The acting here is excellent. Ruffalo makes for a wonderfully angry Fed, especially when he is constantly being outsmarted by the Horsemen. He is well matched by Laurent, who play’s the film’s potential red herring very well. As for our magicians, only Eisenberg and Harrelson are given anything significant to do. Their dialogue is loaded with quips, put downs, and ironic asides that define their egos and ambitions. Franco and Fisher? No so much. That just leaves Dark Knight holdovers Caine and Freeman to find the proper balance between cameo and character, and they do so with ease. As a matter of fact, the only real issue here is the script. It tries to do so much, and succeeds so often, that the minor quibbles and coincidences become insignificant. They do rough up the edges of an otherwise smooth experience.
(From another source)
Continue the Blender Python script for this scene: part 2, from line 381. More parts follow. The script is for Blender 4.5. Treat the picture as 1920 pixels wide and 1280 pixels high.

In fact, Now You See Me is so smart and so much fun that it makes you forget you are watching a carefully conceived commercial product aimed at filling the gap between anticipated popcorn tentpoles. Magic (and the cinematic complications that come with it) may be a mere backdrop here, but the ins and outs of the profession, and the amazing results of same, that make this movie a real delight.